Direction:
Write down every entry below once more, exactly.

[Collected data]
· · · · ·

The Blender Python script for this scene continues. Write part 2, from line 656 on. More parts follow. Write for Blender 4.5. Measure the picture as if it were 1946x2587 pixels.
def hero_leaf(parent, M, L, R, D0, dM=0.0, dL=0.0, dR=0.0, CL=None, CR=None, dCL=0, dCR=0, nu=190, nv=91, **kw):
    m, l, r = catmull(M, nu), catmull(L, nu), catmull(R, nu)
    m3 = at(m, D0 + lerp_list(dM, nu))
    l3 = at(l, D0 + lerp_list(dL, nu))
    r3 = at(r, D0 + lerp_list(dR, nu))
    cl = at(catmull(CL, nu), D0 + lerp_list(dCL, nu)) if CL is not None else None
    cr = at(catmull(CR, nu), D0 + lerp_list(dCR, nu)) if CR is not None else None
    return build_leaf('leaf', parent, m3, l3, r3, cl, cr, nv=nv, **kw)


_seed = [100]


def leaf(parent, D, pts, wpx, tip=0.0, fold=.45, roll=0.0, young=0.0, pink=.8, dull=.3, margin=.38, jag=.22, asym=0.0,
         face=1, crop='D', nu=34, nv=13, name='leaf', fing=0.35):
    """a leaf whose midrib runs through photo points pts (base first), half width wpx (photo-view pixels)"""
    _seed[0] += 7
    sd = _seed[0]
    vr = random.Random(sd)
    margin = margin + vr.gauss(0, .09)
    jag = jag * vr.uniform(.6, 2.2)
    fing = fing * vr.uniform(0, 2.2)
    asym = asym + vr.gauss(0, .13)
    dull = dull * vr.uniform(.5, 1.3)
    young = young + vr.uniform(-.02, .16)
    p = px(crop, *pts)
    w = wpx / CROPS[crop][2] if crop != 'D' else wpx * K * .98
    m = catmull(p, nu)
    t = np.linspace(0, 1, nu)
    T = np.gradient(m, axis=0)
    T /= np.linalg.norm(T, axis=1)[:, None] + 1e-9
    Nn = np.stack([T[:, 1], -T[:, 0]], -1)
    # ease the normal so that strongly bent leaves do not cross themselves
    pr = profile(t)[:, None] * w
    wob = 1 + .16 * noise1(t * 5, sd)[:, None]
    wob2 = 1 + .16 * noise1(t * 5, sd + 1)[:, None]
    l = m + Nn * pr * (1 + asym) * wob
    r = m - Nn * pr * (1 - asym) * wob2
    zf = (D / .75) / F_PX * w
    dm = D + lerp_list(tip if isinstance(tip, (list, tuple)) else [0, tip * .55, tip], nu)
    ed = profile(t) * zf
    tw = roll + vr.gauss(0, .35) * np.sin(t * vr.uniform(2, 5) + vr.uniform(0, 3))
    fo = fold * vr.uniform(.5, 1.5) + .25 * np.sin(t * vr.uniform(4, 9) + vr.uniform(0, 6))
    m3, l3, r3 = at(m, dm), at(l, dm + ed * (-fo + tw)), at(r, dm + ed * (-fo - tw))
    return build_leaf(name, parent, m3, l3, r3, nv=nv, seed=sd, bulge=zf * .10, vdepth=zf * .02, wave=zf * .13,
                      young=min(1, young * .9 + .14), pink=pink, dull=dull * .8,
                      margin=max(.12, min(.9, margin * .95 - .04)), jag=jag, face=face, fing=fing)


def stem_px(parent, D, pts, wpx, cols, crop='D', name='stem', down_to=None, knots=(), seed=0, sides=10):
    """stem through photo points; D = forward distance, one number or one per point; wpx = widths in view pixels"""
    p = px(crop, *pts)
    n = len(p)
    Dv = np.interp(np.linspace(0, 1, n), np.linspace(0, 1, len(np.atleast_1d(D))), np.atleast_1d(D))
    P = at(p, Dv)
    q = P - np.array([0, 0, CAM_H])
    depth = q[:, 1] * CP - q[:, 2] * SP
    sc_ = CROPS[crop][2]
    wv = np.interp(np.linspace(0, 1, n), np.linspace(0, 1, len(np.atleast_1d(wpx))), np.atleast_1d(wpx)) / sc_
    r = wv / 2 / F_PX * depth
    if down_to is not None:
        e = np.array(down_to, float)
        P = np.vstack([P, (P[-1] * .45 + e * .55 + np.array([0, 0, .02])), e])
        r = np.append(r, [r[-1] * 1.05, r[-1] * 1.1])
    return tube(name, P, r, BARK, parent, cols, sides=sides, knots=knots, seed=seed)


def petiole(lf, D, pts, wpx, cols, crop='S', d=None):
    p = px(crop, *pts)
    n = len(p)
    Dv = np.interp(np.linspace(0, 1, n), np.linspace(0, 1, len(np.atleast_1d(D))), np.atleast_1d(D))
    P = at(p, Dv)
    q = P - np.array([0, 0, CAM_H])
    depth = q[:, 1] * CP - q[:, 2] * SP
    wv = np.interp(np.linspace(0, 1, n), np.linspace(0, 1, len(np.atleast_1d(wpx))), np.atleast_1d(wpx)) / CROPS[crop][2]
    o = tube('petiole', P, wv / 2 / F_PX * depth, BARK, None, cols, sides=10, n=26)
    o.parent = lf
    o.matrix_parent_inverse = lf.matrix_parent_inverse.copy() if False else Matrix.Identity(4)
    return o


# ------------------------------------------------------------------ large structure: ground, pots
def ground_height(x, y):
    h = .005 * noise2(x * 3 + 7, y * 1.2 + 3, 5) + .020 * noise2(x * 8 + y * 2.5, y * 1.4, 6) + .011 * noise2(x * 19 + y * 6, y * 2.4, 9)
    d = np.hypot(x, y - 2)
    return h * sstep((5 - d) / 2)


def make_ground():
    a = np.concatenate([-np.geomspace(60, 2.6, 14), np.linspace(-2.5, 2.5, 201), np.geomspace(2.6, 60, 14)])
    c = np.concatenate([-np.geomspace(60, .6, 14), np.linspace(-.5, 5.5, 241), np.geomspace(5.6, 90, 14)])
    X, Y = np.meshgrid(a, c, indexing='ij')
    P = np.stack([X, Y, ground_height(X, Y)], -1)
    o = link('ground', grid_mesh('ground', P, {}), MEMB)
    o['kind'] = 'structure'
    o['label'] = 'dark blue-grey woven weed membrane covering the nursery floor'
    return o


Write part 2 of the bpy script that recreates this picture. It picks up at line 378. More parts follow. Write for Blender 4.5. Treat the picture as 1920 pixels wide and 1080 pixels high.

· · · · ·

Answer to the problem:
The Blender Python script for this scene continues. Write part 2, from line 656 on. More parts follow. Write for Blender 4.5. Measure the picture as if it were 1946x2587 pixels.
def hero_leaf(parent, M, L, R, D0, dM=0.0, dL=0.0, dR=0.0, CL=None, CR=None, dCL=0, dCR=0, nu=190, nv=91, **kw):
    m, l, r = catmull(M, nu), catmull(L, nu), catmull(R, nu)
    m3 = at(m, D0 + lerp_list(dM, nu))
    l3 = at(l, D0 + lerp_list(dL, nu))
    r3 = at(r, D0 + lerp_list(dR, nu))
    cl = at(catmull(CL, nu), D0 + lerp_list(dCL, nu)) if CL is not None else None
    cr = at(catmull(CR, nu), D0 + lerp_list(dCR, nu)) if CR is not None else None
    return build_leaf('leaf', parent, m3, l3, r3, cl, cr, nv=nv, **kw)


_seed = [100]


def leaf(parent, D, pts, wpx, tip=0.0, fold=.45, roll=0.0, young=0.0, pink=.8, dull=.3, margin=.38, jag=.22, asym=0.0,
         face=1, crop='D', nu=34, nv=13, name='leaf', fing=0.35):
    """a leaf whose midrib runs through photo points pts (base first), half width wpx (photo-view pixels)"""
    _seed[0] += 7
    sd = _seed[0]
    vr = random.Random(sd)
    margin = margin + vr.gauss(0, .09)
    jag = jag * vr.uniform(.6, 2.2)
    fing = fing * vr.uniform(0, 2.2)
    asym = asym + vr.gauss(0, .13)
    dull = dull * vr.uniform(.5, 1.3)
    young = young + vr.uniform(-.02, .16)
    p = px(crop, *pts)
    w = wpx / CROPS[crop][2] if crop != 'D' else wpx * K * .98
    m = catmull(p, nu)
    t = np.linspace(0, 1, nu)
    T = np.gradient(m, axis=0)
    T /= np.linalg.norm(T, axis=1)[:, None] + 1e-9
    Nn = np.stack([T[:, 1], -T[:, 0]], -1)
    # ease the normal so that strongly bent leaves do not cross themselves
    pr = profile(t)[:, None] * w
    wob = 1 + .16 * noise1(t * 5, sd)[:, None]
    wob2 = 1 + .16 * noise1(t * 5, sd + 1)[:, None]
    l = m + Nn * pr * (1 + asym) * wob
    r = m - Nn * pr * (1 - asym) * wob2
    zf = (D / .75) / F_PX * w
    dm = D + lerp_list(tip if isinstance(tip, (list, tuple)) else [0, tip * .55, tip], nu)
    ed = profile(t) * zf
    tw = roll + vr.gauss(0, .35) * np.sin(t * vr.uniform(2, 5) + vr.uniform(0, 3))
    fo = fold * vr.uniform(.5, 1.5) + .25 * np.sin(t * vr.uniform(4, 9) + vr.uniform(0, 6))
    m3, l3, r3 = at(m, dm), at(l, dm + ed * (-fo + tw)), at(r, dm + ed * (-fo - tw))
    return build_leaf(name, parent, m3, l3, r3, nv=nv, seed=sd, bulge=zf * .10, vdepth=zf * .02, wave=zf * .13,
                      young=min(1, young * .9 + .14), pink=pink, dull=dull * .8,
                      margin=max(.12, min(.9, margin * .95 - .04)), jag=jag, face=face, fing=fing)


def stem_px(parent, D, pts, wpx, cols, crop='D', name='stem', down_to=None, knots=(), seed=0, sides=10):
    """stem through photo points; D = forward distance, one number or one per point; wpx = widths in view pixels"""
    p = px(crop, *pts)
    n = len(p)
    Dv = np.interp(np.linspace(0, 1, n), np.linspace(0, 1, len(np.atleast_1d(D))), np.atleast_1d(D))
    P = at(p, Dv)
    q = P - np.array([0, 0, CAM_H])
    depth = q[:, 1] * CP - q[:, 2] * SP
    sc_ = CROPS[crop][2]
    wv = np.interp(np.linspace(0, 1, n), np.linspace(0, 1, len(np.atleast_1d(wpx))), np.atleast_1d(wpx)) / sc_
    r = wv / 2 / F_PX * depth
    if down_to is not None:
        e = np.array(down_to, float)
        P = np.vstack([P, (P[-1] * .45 + e * .55 + np.array([0, 0, .02])), e])
        r = np.append(r, [r[-1] * 1.05, r[-1] * 1.1])
    return tube(name, P, r, BARK, parent, cols, sides=sides, knots=knots, seed=seed)


def petiole(lf, D, pts, wpx, cols, crop='S', d=None):
    p = px(crop, *pts)
    n = len(p)
    Dv = np.interp(np.linspace(0, 1, n), np.linspace(0, 1, len(np.atleast_1d(D))), np.atleast_1d(D))
    P = at(p, Dv)
    q = P - np.array([0, 0, CAM_H])
    depth = q[:, 1] * CP - q[:, 2] * SP
    wv = np.interp(np.linspace(0, 1, n), np.linspace(0, 1, len(np.atleast_1d(wpx))), np.atleast_1d(wpx)) / CROPS[crop][2]
    o = tube('petiole', P, wv / 2 / F_PX * depth, BARK, None, cols, sides=10, n=26)
    o.parent = lf
    o.matrix_parent_inverse = lf.matrix_parent_inverse.copy() if False else Matrix.Identity(4)
    return o


# ------------------------------------------------------------------ large structure: ground, pots
def ground_height(x, y):
    h = .005 * noise2(x * 3 + 7, y * 1.2 + 3, 5) + .020 * noise2(x * 8 + y * 2.5, y * 1.4, 6) + .011 * noise2(x * 19 + y * 6, y * 2.4, 9)
    d = np.hypot(x, y - 2)
    return h * sstep((5 - d) / 2)


def make_ground():
    a = np.concatenate([-np.geomspace(60, 2.6, 14), np.linspace(-2.5, 2.5, 201), np.geomspace(2.6, 60, 14)])
    c = np.concatenate([-np.geomspace(60, .6, 14), np.linspace(-.5, 5.5, 241), np.geomspace(5.6, 90, 14)])
    X, Y = np.meshgrid(a, c, indexing='ij')
    P = np.stack([X, Y, ground_height(X, Y)], -1)
    o = link('ground', grid_mesh('ground', P, {}), MEMB)
    o['kind'] = 'structure'
    o['label'] = 'dark blue-grey woven weed membrane covering the nursery floor'
    return o


Write part 2 of the bpy script that recreates this picture. It picks up at line 378. More parts follow. Write for Blender 4.5. Treat the picture as 1920 pixels wide and 1080 pixels high.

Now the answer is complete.